> **INFORMATION SHOWN**:
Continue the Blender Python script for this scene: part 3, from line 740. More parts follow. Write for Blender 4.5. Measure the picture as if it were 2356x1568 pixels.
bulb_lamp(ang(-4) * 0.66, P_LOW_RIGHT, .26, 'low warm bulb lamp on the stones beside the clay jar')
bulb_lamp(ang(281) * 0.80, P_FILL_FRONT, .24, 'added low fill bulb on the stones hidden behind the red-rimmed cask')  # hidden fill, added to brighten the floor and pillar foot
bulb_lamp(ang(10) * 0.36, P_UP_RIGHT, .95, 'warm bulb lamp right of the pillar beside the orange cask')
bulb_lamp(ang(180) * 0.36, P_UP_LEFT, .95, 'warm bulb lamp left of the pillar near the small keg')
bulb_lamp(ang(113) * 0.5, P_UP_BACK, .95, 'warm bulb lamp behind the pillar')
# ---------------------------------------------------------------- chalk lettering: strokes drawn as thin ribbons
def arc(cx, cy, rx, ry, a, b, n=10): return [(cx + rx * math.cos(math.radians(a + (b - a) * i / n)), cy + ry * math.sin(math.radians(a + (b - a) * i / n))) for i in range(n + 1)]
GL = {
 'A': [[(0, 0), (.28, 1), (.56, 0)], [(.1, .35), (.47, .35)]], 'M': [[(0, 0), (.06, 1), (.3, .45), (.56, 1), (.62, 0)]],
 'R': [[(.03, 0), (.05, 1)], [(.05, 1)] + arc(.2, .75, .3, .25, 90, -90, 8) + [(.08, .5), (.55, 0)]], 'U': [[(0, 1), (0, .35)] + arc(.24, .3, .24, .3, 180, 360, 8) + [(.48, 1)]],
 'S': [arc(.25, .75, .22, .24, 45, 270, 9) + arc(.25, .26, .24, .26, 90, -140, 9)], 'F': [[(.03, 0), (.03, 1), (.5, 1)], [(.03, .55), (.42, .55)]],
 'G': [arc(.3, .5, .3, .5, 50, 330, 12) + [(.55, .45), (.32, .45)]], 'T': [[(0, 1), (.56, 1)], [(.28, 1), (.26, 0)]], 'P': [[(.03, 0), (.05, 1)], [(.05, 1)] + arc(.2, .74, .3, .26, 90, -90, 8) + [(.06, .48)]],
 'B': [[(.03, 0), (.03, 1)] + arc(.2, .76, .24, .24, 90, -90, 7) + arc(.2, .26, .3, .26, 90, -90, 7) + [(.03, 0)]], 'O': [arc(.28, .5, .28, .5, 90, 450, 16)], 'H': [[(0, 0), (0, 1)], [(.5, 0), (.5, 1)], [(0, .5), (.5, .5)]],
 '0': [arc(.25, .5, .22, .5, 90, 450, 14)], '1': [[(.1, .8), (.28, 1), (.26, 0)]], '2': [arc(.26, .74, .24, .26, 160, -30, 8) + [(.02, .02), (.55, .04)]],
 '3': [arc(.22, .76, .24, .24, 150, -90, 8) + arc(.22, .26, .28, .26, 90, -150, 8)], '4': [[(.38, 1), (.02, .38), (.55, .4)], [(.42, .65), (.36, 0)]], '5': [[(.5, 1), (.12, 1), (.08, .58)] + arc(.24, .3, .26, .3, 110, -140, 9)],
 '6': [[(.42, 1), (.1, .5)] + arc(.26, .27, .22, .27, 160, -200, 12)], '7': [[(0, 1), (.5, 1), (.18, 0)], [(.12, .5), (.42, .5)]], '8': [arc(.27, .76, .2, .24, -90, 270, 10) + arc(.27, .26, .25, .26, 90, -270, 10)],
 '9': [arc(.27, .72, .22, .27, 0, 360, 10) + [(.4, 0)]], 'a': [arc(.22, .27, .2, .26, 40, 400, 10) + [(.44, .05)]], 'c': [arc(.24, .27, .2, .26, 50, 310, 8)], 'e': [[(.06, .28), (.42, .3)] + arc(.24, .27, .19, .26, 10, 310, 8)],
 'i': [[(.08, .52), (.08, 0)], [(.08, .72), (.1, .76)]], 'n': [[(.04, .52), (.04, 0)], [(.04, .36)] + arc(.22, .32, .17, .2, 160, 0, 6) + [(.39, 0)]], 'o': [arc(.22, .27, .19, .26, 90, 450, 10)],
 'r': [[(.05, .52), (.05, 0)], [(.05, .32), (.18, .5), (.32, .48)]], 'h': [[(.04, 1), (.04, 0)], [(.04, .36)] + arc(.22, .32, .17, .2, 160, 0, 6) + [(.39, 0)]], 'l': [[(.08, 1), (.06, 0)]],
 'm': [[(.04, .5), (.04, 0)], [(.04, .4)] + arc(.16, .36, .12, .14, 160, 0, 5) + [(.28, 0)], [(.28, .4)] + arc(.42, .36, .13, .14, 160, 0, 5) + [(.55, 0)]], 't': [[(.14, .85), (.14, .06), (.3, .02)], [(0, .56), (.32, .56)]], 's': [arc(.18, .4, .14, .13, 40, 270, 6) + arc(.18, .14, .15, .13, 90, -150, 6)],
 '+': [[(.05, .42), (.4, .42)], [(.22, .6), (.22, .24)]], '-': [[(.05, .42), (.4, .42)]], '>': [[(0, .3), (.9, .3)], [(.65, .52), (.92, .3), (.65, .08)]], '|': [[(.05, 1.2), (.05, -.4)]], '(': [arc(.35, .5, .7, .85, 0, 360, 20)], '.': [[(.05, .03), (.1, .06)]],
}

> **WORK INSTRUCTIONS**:
Your task is to repeat the data exactly, with nothing left out.

> **SOLUTION**:
Continue the Blender Python script for this scene: part 3, from line 740. More parts follow. Write for Blender 4.5. Measure the picture as if it were 2356x1568 pixels.
bulb_lamp(ang(-4) * 0.66, P_LOW_RIGHT, .26, 'low warm bulb lamp on the stones beside the clay jar')
bulb_lamp(ang(281) * 0.80, P_FILL_FRONT, .24, 'added low fill bulb on the stones hidden behind the red-rimmed cask')  # hidden fill, added to brighten the floor and pillar foot
bulb_lamp(ang(10) * 0.36, P_UP_RIGHT, .95, 'warm bulb lamp right of the pillar beside the orange cask')
bulb_lamp(ang(180) * 0.36, P_UP_LEFT, .95, 'warm bulb lamp left of the pillar near the small keg')
bulb_lamp(ang(113) * 0.5, P_UP_BACK, .95, 'warm bulb lamp behind the pillar')
# ---------------------------------------------------------------- chalk lettering: strokes drawn as thin ribbons
def arc(cx, cy, rx, ry, a, b, n=10): return [(cx + rx * math.cos(math.radians(a + (b - a) * i / n)), cy + ry * math.sin(math.radians(a + (b - a) * i / n))) for i in range(n + 1)]
GL = {
 'A': [[(0, 0), (.28, 1), (.56, 0)], [(.1, .35), (.47, .35)]], 'M': [[(0, 0), (.06, 1), (.3, .45), (.56, 1), (.62, 0)]],
 'R': [[(.03, 0), (.05, 1)], [(.05, 1)] + arc(.2, .75, .3, .25, 90, -90, 8) + [(.08, .5), (.55, 0)]], 'U': [[(0, 1), (0, .35)] + arc(.24, .3, .24, .3, 180, 360, 8) + [(.48, 1)]],
 'S': [arc(.25, .75, .22, .24, 45, 270, 9) + arc(.25, .26, .24, .26, 90, -140, 9)], 'F': [[(.03, 0), (.03, 1), (.5, 1)], [(.03, .55), (.42, .55)]],
 'G': [arc(.3, .5, .3, .5, 50, 330, 12) + [(.55, .45), (.32, .45)]], 'T': [[(0, 1), (.56, 1)], [(.28, 1), (.26, 0)]], 'P': [[(.03, 0), (.05, 1)], [(.05, 1)] + arc(.2, .74, .3, .26, 90, -90, 8) + [(.06, .48)]],
 'B': [[(.03, 0), (.03, 1)] + arc(.2, .76, .24, .24, 90, -90, 7) + arc(.2, .26, .3, .26, 90, -90, 7) + [(.03, 0)]], 'O': [arc(.28, .5, .28, .5, 90, 450, 16)], 'H': [[(0, 0), (0, 1)], [(.5, 0), (.5, 1)], [(0, .5), (.5, .5)]],
 '0': [arc(.25, .5, .22, .5, 90, 450, 14)], '1': [[(.1, .8), (.28, 1), (.26, 0)]], '2': [arc(.26, .74, .24, .26, 160, -30, 8) + [(.02, .02), (.55, .04)]],
 '3': [arc(.22, .76, .24, .24, 150, -90, 8) + arc(.22, .26, .28, .26, 90, -150, 8)], '4': [[(.38, 1), (.02, .38), (.55, .4)], [(.42, .65), (.36, 0)]], '5': [[(.5, 1), (.12, 1), (.08, .58)] + arc(.24, .3, .26, .3, 110, -140, 9)],
 '6': [[(.42, 1), (.1, .5)] + arc(.26, .27, .22, .27, 160, -200, 12)], '7': [[(0, 1), (.5, 1), (.18, 0)], [(.12, .5), (.42, .5)]], '8': [arc(.27, .76, .2, .24, -90, 270, 10) + arc(.27, .26, .25, .26, 90, -270, 10)],
 '9': [arc(.27, .72, .22, .27, 0, 360, 10) + [(.4, 0)]], 'a': [arc(.22, .27, .2, .26, 40, 400, 10) + [(.44, .05)]], 'c': [arc(.24, .27, .2, .26, 50, 310, 8)], 'e': [[(.06, .28), (.42, .3)] + arc(.24, .27, .19, .26, 10, 310, 8)],
 'i': [[(.08, .52), (.08, 0)], [(.08, .72), (.1, .76)]], 'n': [[(.04, .52), (.04, 0)], [(.04, .36)] + arc(.22, .32, .17, .2, 160, 0, 6) + [(.39, 0)]], 'o': [arc(.22, .27, .19, .26, 90, 450, 10)],
 'r': [[(.05, .52), (.05, 0)], [(.05, .32), (.18, .5), (.32, .48)]], 'h': [[(.04, 1), (.04, 0)], [(.04, .36)] + arc(.22, .32, .17, .2, 160, 0, 6) + [(.39, 0)]], 'l': [[(.08, 1), (.06, 0)]],
 'm': [[(.04, .5), (.04, 0)], [(.04, .4)] + arc(.16, .36, .12, .14, 160, 0, 5) + [(.28, 0)], [(.28, .4)] + arc(.42, .36, .13, .14, 160, 0, 5) + [(.55, 0)]], 't': [[(.14, .85), (.14, .06), (.3, .02)], [(0, .56), (.32, .56)]], 's': [arc(.18, .4, .14, .13, 40, 270, 6) + arc(.18, .14, .15, .13, 90, -150, 6)],
 '+': [[(.05, .42), (.4, .42)], [(.22, .6), (.22, .24)]], '-': [[(.05, .42), (.4, .42)]], '>': [[(0, .3), (.9, .3)], [(.65, .52), (.92, .3), (.65, .08)]], '|': [[(.05, 1.2), (.05, -.4)]], '(': [arc(.35, .5, .7, .85, 0, 360, 20)], '.': [[(.05, .03), (.1, .06)]],
}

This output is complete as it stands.